Birmanie: l’éléphant blanc, un signe de bon augure récupéré par la junte

Par Epoch Times avec AFP
4 janvier 2023 11:45 Mis à jour: 4 janvier 2023 18:22

C’est un signe qui ne trompe pas : la naissance d’un éléphant albinos augure un avenir radieux pour la Birmanie, assure la junte au pouvoir, dans une quête désespérée de légitimité depuis le coup d’État de février 2021.

Paria sur la scène internationale et aux prises avec une forte résistance intérieure, l’armée s’est réjouie de la venue au monde en juillet de ce spécimen blanc, vénéré de tout temps par les dirigeants d’Asie du Sud-Est.

Dans le quotidien d’État, l’image du petit pachyderme joueur, dont la peau tire en réalité sur le gris, a relégué au second plan une actualité meurtrière, marquée par des violences quotidiennes entre militaires et milices auto-constituées qui s’accusent d’avoir tué des centaines de civils.

L’éléphanteau mâle né dans l’État de Rakhine (ouest) figurera sur un timbre-poste spécial émis cette semaine pour marquer le 75e anniversaire de l’indépendance vis-à-vis du Royaume-Uni, ont déclaré mardi les médias d’État.

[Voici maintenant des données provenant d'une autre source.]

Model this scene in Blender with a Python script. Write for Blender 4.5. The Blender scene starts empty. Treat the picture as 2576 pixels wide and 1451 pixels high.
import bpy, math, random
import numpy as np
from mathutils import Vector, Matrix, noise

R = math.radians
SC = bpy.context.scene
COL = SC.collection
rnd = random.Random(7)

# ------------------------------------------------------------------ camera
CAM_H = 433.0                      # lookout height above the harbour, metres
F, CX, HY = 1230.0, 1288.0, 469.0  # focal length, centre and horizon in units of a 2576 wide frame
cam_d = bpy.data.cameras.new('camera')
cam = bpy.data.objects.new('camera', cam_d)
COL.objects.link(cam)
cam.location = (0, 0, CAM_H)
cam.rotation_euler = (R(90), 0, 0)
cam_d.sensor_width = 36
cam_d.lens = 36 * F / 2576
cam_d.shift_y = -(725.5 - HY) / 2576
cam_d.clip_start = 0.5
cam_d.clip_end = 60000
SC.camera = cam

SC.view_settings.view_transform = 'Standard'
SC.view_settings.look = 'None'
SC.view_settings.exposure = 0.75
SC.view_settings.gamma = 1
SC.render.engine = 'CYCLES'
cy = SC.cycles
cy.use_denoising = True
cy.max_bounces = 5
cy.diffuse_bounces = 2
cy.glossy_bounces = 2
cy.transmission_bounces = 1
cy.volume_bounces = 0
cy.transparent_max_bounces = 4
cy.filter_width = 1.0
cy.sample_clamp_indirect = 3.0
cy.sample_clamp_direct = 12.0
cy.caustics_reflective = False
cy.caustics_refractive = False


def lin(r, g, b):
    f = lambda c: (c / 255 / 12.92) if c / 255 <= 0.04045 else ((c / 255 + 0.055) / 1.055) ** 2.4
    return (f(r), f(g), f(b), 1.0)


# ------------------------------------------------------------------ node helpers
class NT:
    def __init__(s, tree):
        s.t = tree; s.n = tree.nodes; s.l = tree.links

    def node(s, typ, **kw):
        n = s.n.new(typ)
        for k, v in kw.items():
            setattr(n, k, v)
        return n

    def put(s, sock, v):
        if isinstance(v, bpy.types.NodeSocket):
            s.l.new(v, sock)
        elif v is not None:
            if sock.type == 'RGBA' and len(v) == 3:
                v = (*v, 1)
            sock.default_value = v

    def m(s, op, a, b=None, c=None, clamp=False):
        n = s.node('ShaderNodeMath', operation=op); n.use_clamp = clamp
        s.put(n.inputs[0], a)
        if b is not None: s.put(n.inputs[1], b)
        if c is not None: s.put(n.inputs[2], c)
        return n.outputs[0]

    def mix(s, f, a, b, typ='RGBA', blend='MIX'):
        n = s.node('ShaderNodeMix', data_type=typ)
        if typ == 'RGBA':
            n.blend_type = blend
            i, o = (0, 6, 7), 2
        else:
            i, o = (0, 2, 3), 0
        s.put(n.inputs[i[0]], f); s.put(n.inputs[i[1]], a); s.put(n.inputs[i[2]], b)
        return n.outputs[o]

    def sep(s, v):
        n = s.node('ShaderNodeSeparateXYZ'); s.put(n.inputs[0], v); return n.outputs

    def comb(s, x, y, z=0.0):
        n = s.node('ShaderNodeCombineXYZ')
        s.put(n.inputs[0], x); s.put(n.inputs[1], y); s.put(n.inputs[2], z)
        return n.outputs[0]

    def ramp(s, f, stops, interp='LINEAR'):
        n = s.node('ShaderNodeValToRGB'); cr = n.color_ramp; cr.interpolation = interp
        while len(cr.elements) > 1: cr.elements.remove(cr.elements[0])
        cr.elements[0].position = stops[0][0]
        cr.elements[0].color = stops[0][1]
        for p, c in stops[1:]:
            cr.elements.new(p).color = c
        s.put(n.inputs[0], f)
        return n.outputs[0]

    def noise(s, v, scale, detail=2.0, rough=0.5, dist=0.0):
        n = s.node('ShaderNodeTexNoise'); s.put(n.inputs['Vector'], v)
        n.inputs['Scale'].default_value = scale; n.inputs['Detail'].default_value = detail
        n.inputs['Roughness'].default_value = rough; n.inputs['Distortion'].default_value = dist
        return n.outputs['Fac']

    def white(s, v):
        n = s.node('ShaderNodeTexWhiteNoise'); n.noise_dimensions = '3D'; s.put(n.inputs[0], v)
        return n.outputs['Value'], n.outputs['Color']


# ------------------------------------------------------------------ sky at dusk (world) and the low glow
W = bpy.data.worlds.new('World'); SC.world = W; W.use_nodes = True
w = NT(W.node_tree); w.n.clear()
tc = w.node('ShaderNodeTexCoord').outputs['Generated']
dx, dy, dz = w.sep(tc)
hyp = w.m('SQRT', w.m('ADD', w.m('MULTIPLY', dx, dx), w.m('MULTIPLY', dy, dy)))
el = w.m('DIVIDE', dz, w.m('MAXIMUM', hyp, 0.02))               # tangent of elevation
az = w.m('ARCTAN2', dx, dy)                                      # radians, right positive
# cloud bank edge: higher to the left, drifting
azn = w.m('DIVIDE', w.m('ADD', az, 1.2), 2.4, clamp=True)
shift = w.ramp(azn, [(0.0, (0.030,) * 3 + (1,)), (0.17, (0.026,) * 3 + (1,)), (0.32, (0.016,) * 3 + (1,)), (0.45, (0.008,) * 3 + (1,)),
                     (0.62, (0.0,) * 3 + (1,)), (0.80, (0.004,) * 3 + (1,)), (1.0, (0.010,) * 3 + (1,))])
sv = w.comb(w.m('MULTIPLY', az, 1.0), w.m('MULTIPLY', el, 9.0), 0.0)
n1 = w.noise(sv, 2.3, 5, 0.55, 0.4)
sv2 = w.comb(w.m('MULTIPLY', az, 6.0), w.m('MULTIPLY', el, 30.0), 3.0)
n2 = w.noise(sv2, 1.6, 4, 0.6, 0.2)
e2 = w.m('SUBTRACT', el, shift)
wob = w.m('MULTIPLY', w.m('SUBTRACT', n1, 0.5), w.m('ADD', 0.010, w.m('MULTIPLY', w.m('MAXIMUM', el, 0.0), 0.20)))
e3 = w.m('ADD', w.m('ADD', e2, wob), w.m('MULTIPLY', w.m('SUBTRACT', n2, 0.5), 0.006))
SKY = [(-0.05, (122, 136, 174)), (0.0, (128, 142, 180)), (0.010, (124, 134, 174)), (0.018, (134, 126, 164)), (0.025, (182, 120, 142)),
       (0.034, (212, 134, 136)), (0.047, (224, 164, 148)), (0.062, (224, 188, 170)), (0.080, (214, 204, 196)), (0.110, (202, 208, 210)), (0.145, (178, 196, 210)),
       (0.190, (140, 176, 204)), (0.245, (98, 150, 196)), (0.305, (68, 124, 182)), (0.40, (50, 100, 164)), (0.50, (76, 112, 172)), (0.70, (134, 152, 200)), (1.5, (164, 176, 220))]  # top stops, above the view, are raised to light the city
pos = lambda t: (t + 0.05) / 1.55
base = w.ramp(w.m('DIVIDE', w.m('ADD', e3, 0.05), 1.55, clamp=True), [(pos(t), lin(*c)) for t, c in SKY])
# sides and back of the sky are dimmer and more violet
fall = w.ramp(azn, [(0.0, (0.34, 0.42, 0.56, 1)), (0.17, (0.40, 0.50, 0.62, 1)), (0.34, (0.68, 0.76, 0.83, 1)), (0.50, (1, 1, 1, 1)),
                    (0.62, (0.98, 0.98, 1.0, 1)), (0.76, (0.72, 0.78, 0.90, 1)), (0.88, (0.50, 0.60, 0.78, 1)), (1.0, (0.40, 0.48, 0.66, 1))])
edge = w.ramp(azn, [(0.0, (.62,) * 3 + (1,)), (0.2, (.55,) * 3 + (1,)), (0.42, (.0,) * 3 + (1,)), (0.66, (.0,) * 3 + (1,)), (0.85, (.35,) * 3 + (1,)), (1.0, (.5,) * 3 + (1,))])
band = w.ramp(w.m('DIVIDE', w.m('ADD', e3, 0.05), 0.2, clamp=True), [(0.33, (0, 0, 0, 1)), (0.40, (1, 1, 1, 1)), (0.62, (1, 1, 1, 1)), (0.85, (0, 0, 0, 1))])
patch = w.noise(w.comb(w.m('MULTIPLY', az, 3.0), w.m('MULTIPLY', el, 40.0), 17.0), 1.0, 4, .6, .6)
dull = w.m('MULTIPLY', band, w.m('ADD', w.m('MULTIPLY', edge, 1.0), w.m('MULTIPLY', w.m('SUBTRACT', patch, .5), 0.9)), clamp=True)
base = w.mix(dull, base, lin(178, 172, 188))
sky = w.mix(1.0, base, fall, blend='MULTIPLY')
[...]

Un ensemble de pièces commémoratives en or et à son effigie est déjà en cours de fabrication pour l’occasion.

Selon des experts dépêchés sur place, l’éléphant possède sept des huit caractéristiques associées à ces spécimens rares, notamment « des yeux de couleur perle » et « un dos en forme de branche de plantain ».

En octobre, il a été présenté en grande pompe au chef de la junte Min Aung Hlaing.

L’engouement pour les éléphants albinos, symboles de bon augure, remonte à des centaines d’années, les chroniques racontant que les monarques des royaumes bouddhistes qui forment aujourd’hui la Thaïlande, le Laos et la Birmanie se les disputaient entre eux.

Le coût exorbitant nécessaire à l’entretien de ces symboles de prestige a laissé dans le langage courant l’expression « un éléphant blanc » pour désigner des réalisations irrationnelles d’un point de vue économique.

La naissance de l’éléphanteau aurait eu lieu alors que, durant le même week-end, se tenait l’exécution de deux célèbres dissidents. Il s’agissait de la première exécution capitale en Birmanie depuis des décennies, ce qui a suscité une vague d’indignation internationale.

En reliant les dates entre elles, les militaires ont « laissé entendre sans vergogne » que les exécutions étaient « en quelque sorte justes », a déclaré à l’AFP Richard Horsey, de l’International Crisis Group.

L’éléphanteau demeurera à Naypyidaw avec d’autres éléphants aux caractéristiques peu communes, pour être visible des poignées de visiteurs du site qui consiste en une rangée d’abris aux allures d’étable.

Deux autres éléphants blancs célébrés par une ancienne junte se trouvent à Rangoun, la capitale économique.

Avec des pans entiers du pays encore ravagés par les combats et une économie en lambeaux, l’arrivée à Naypyidaw de « Rattha Nandaka », « le précieux éléphant blanc aimé du pays qui apportera prospérité et bonheur à la nation » a été accueillie avec scepticisme et incrédulité, certains doutant de l’authenticité de son albinisme.

« On dirait qu’ils ont oublié de lui mettre de la crème solaire », a ironisé sur les réseaux sociaux un utilisateur après avoir assisté à la cérémonie de baptême à Naypyidaw.

« Maintenant il a la peau foncée. »

Noir ou blanc, a écrit un autre, le bébé est « maintenant un prisonnier ».